Procedimentos competitivos para a celebração de contratos de programa deixaram de estar automaticamente dispensados. Antes de optar pelos serviços de uma determinada companhia estadual de saneamento, os municípios deverão publicar chamamento para que outras empresas manifestem interesse e apresentem proposta mais eficiente e vantajosa: na hipótese de haver ao menos um interessado, ao lado da empresa estatal, a promoção da licitação será legalmente obrigatória. Essa é a única regra da MP que está sujeita a uma vacatio legis de três anos: enquanto todas as outras normas têm efeito imediato e geral, municípios e empresas estatais terão um longo período para adequar suas necessidades ou modelos de negócio, conforme o caso, à nova regra de concorrência.
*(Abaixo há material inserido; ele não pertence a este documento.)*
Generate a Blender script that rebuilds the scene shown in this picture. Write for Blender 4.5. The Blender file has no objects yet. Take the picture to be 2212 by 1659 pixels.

Ainda muito distante das metas de universalização e de eficiência ecológica dos serviços de saneamento, o Brasil não pode prescindir de capitais privados para acelerar os investimentos em um setor que gera tantas externalidades positivas, como é o caso do saneamento básico. Seja na privatização de companhias estaduais, seja na modelagem de concessões, de parcerias público-privadas, de subconcessões ou de subdelegações, a MP do Saneamento tem um enorme potencial para dinamizar projetos novos, estruturados com mais estofo regulatório e espaço normativo para inovações inteligentes.